:: THE EXERCISE ::
Return the lines that follow, exactly as they appear, from the first through the one containing "struct('trim_3', bm, M['white'])"; no pictures are to be included.

++++ AVAILABLE DATA

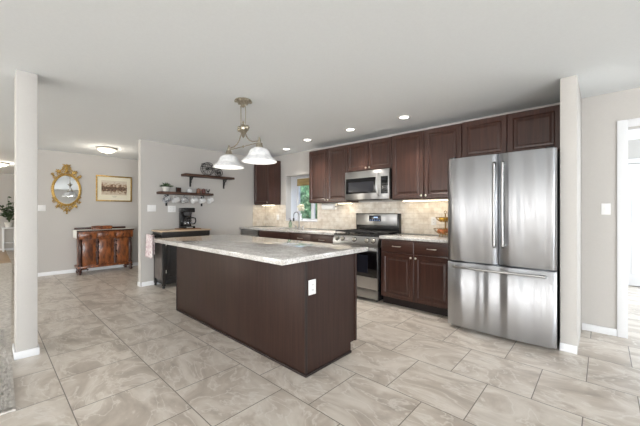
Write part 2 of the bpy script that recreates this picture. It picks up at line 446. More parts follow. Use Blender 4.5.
# hall beyond the doorway
struct('wall_hall', quick(-.6, 6.2, 7.3, 7.4, 0, H), M['wall'])
struct('wall_hall_left', quick(-.7, -.6, YB + .14, 7.3, 0, H), M['wall'])
dr = struct('door_1', quick(-.3, 1.5, 7.262, 7.298, .012, 2.03, .003), M['white'])
for i in range(3):
    bm = bmesh.new()
    for z0, z1 in ((.2, .92), (1.05, 1.9)): panel(bm, -.26 + i * .6, .24 + i * .6, z0, z1, [(0, 7.262), (.01, 7.256), (.03, 7.256), (.04, 7.261)], 7.2625)
    struct('door_panel', bm, M['white'], dr)
struct('trim_2', quick(-.38, 1.58, 7.27, 7.3, 2.05, 2.12, .003), M['white'])

# far room floor
struct('floor_wood', quick(-14.0, -10.55, -6.9, .4, .0005, .012), M['oak'])

# baseboards
def baseb(name, x0, x1, y0, y1):
    struct(name, quick(x0, x1, y0, y1, 0, .072, .004), M['white'])
baseb('baseboard_mirror', XM, XM + .014, .45, YB)
baseb('baseboard_mirror_end', XM - .12, XM + .014, .436, .449)
baseb('baseboard_shelf', XS, XS + .014, 1.735, 3.55)
baseb('baseboard_shelf_end', XS - .12, XS + .014, 1.708, 1.7215)
baseb('baseboard_back', -.165, .102, YB - .014, YB - .0005)
baseb('baseboard_stub', -.286, -.165, 3.476, 3.489)
bm = bmesh.new()
box(bm, -3.619, -3.607, .153, .312, 0, .065, .003); box(bm, -3.88, -3.62, .153, .164, 0, .065, .003); box(bm, -3.88, -3.62, .301, .312, 0, .065, .003)
struct('baseboard_post', bm, M['white'])
baseb('baseboard_far', -13.999, -13.985, -6.9, YB)
# door casing
bm = bmesh.new()
box(bm, .103, .18, YB - .018, YB, 0, DZ + .075, .004); box(bm, 1.0, 1.077, YB - .018, YB, 0, DZ + .075, .004)
box(bm, .18, 1.0, YB - .018, YB, DZ, DZ + .075, .004)
struct('trim_3', bm, M['white'])

# window in the niche
WY = 4.585
wi = struct('window_1', (lambda b: (box(b, NX0, NX1, WY, WY + .05, NZ0, NZ0 + .045, .003), box(b, NX0, NX1, WY, WY + .05, NZ1 - .045, NZ1, .003),
     box(b, NX0, NX0 + .045, WY, WY + .05, NZ0 + .045, NZ1 - .045), box(b, NX1 - .045, NX1, WY, WY + .05, NZ0 + .045, NZ1 - .045), b)[-1])(bmesh.new()), M['white'])
bm = bmesh.new(); xm = -4.44
box(bm, xm - .045, xm + .045, WY + .005, WY + .045, NZ0 + .045, NZ1 - .045, .003)
struct('mullion', bm, M['white'], wi)
bm = bmesh.new(); box(bm, NX0 + .045, xm - .045, WY + .022, WY + .026, NZ0 + .045, NZ1 - .045); struct('pane', bm, M['winglass'], wi)
bm = bmesh.new(); box(bm, xm + .045, NX1 - .045, WY + .022, WY + .026, NZ0 + .045, NZ1 - .045); struct('pane', bm, M['winglass'], wi)
bm = bmesh.new(); box(bm, NX0 + .001, NX1 - .001, YB - .02, WY, NZ0 + .0005, NZ0 + .02, .004); struct('sill', bm, M['white'], wi)
t = thing('window_blind', 'woven bamboo roman blind rolled up at top of kitchen window', 'blind', ((NX0 + NX1) / 2, WY - .02, 1.79))
bm = bmesh.new()
for i in range(5): box(bm, -.42, .42, -.028 + i * .002, -.002, .005 + i * .03, .035 + i * .03, .006)
obj('folded_slats', bm, M['bamboo'], t)
obj('headrail', quick(-.42, .42, -.03, -.001, .155, .18, .004), M['white'], t)

# backsplash tiles (thin slabs on the wall)
bm = bmesh.new()
box(bm, XS + .0005, NX0 - .001, YB - .012, YB - .0005, .922, 1.385); box(bm, NX0 - .001, NX1 + .001, YB - .012, YB - .0005, .922, NZ0 - .003)
box(bm, NX1 + .001, -.31, YB - .012, YB - .0005, .922, 1.40)
box(bm, XS + .0005, XS + .012, 3.93, YB - .0125, .922, 1.385)
struct('wall_backsplash', bm, M['splash'])

# outdoors: hedge and ground
struct('ground', quick(-12, -.8, 4.7, 12.5, -.15, -.101), M['soil'])
def leaves(bm, n, cx, cy, cz, rx, ry, rz_, size, seed):
    rnd = random.Random(seed)
    for _ in range(n):
        while True:
            p = Vector((rnd.uniform(-1, 1), rnd.uniform(-1, 1), rnd.uniform(-1, 1)))
            if .35 < p.length < 1: break
        c = Vector((cx + p.x * rx, cy + p.y * ry, cz + p.z * rz_))
        m = Euler((rnd.uniform(0, 6.3), rnd.uniform(0, 6.3), rnd.uniform(0, 6.3))).to_matrix(); s = size * rnd.uniform(.6, 1.3)
        vs = [bm.verts.new(c + m @ Vector(q)) for q in ((-s, 0, 0), (0, -s * .45, s * .12), (s, 0, 0), (0, s * .45, s * .12))]
        bm.faces.new(vs)
rr_ = random.Random(3)
for i, (hx, hy, hz, lab) in enumerate(((-7.0, 7.1, 1.15, 'bushy green garden shrub left of the window mullion'), (-8.9, 8.3, 1.45, 'leafy green shrub seen low in the left window pane'),
                                  (-5.15, 7.1, 1.15, 'green garden shrub seen in the narrow right window pane'))):
    t = thing('garden_shrub', lab, 'shrub', (hx, hy, -.1), group='shrubs outside the kitchen window')
    bm = bmesh.new(); leaves(bm, 3600, 0, 0, hz, .9, .6, hz, .08, i); obj('foliage', bm, M['hedge'], t, smooth=0)
    bm = bmesh.new()
    for k in range(6):
        a = k * 1.05; tube(bm, [(0, 0, 0), (.15 * math.cos(a), .15 * math.sin(a), .5), (.5 * math.cos(a), .35 * math.sin(a), 1.3)], [.03, .02, .008], 6)
    obj('stem', bm, M['board'], t)

# ------------------------------------------------------------------ kitchen cabinets
def knob(parent, x, z, yf):
    bm = bmesh.new()
    lathe(bm, [(0, 0), (.006, 0), (.005, .012), (.0135, .018), (.0145, .024), (.009, .029), (0, .030)], 14, Matrix.Translation((x, yf + .0005, z)) @ Matrix.Rotation(PI / 2, 4, 'X'))
    return obj('knob', bm, M['nickel'], parent)

def barpull(parent, x, z, yf, L_=.11):
    bm = bmesh.new()
    tube(bm, [(x - L_ / 2, yf + .0005, z), (x - L_ / 2, yf - .02, z), (x - L_ / 2 + .008, yf - .027, z), (x, yf - .03, z), (x + L_ / 2 - .008, yf - .027, z), (x + L_ / 2, yf - .02, z), (x + L_ / 2, yf + .0005, z)], .0052, 8)
    return obj('bar_pull', bm, M['nickel'], parent)

GU = 'wall cabinets over the counter'
def wall_cab(x0, x1, z0, z1, ndoor, label, knobs, right_panel=False, yf=3.93):
    t = thing('wall_cabinet', label, 'cabinet', ((x0 + x1) / 2, YB, z0), group=GU)
    ox, oy, oz = (x0 + x1) / 2, YB, z0
    a, b = x0 - ox, x1 - ox
    bm = bmesh.new(); box(bm, a + .0005, b - .0005, yf + .021 - oy, -.013, 0, z1 - z0, .001); obj('body', bm, M['cab'], t)
    wd = (b - a) / ndoor
    for i in range(ndoor):
        bm = bmesh.new(); raised_door(bm, a + i * wd + .004, a + (i + 1) * wd - .004, .012, z1 - z0 - .012, yf - oy)
        d = obj('door', bm, M['cab'], t, smooth=20)
        kx = knobs[i]
        if kx is not None:
            x = a + i * wd + .032 if kx < 0 else a + (i + 1) * wd - .032
            knob(d, x, .045, yf - oy)
    if right_panel:
        bm = bmesh.new(); 
        box(bm, b, b + .006, yf + .03 - oy, -.02, .01, z1 - z0 - .01, .002); obj('side_panel', bm, M['cab'], t)
    return t
wall_cab(-5.575, -5.055, 1.39, 2.32, 1, 'single door dark wood wall cabinet left of the window', [1], True)
wall_cab(-3.895, -3.03, 1.395, 2.325, 2, 'two door dark wood wall cabinet between window and microwave', [1, -1])
wall_cab(-3.028, -2.228, 1.868, 2.325, 2, 'short two door wall cabinet directly above the microwave', [1, -1])
wall_cab(-2.226, -1.27, 1.41, 2.33, 2, 'tall two door wall cabinet between microwave and refrigerator', [1, -1])
wall_cab(-1.268, -.306, 1.86, 2.335, 2, 'short two door wall cabinet above the refrigerator', [None, None])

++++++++

:: THE SOLUTION ::
Write part 2 of the bpy script that recreates this picture. It picks up at line 446. More parts follow. Use Blender 4.5.
# hall beyond the doorway
struct('wall_hall', quick(-.6, 6.2, 7.3, 7.4, 0, H), M['wall'])
struct('wall_hall_left', quick(-.7, -.6, YB + .14, 7.3, 0, H), M['wall'])
dr = struct('door_1', quick(-.3, 1.5, 7.262, 7.298, .012, 2.03, .003), M['white'])
for i in range(3):
    bm = bmesh.new()
    for z0, z1 in ((.2, .92), (1.05, 1.9)): panel(bm, -.26 + i * .6, .24 + i * .6, z0, z1, [(0, 7.262), (.01, 7.256), (.03, 7.256), (.04, 7.261)], 7.2625)
    struct('door_panel', bm, M['white'], dr)
struct('trim_2', quick(-.38, 1.58, 7.27, 7.3, 2.05, 2.12, .003), M['white'])

# far room floor
struct('floor_wood', quick(-14.0, -10.55, -6.9, .4, .0005, .012), M['oak'])

# baseboards
def baseb(name, x0, x1, y0, y1):
    struct(name, quick(x0, x1, y0, y1, 0, .072, .004), M['white'])
baseb('baseboard_mirror', XM, XM + .014, .45, YB)
baseb('baseboard_mirror_end', XM - .12, XM + .014, .436, .449)
baseb('baseboard_shelf', XS, XS + .014, 1.735, 3.55)
baseb('baseboard_shelf_end', XS - .12, XS + .014, 1.708, 1.7215)
baseb('baseboard_back', -.165, .102, YB - .014, YB - .0005)
baseb('baseboard_stub', -.286, -.165, 3.476, 3.489)
bm = bmesh.new()
box(bm, -3.619, -3.607, .153, .312, 0, .065, .003); box(bm, -3.88, -3.62, .153, .164, 0, .065, .003); box(bm, -3.88, -3.62, .301, .312, 0, .065, .003)
struct('baseboard_post', bm, M['white'])
baseb('baseboard_far', -13.999, -13.985, -6.9, YB)
# door casing
bm = bmesh.new()
box(bm, .103, .18, YB - .018, YB, 0, DZ + .075, .004); box(bm, 1.0, 1.077, YB - .018, YB, 0, DZ + .075, .004)
box(bm, .18, 1.0, YB - .018, YB, DZ, DZ + .075, .004)
struct('trim_3', bm, M['white'])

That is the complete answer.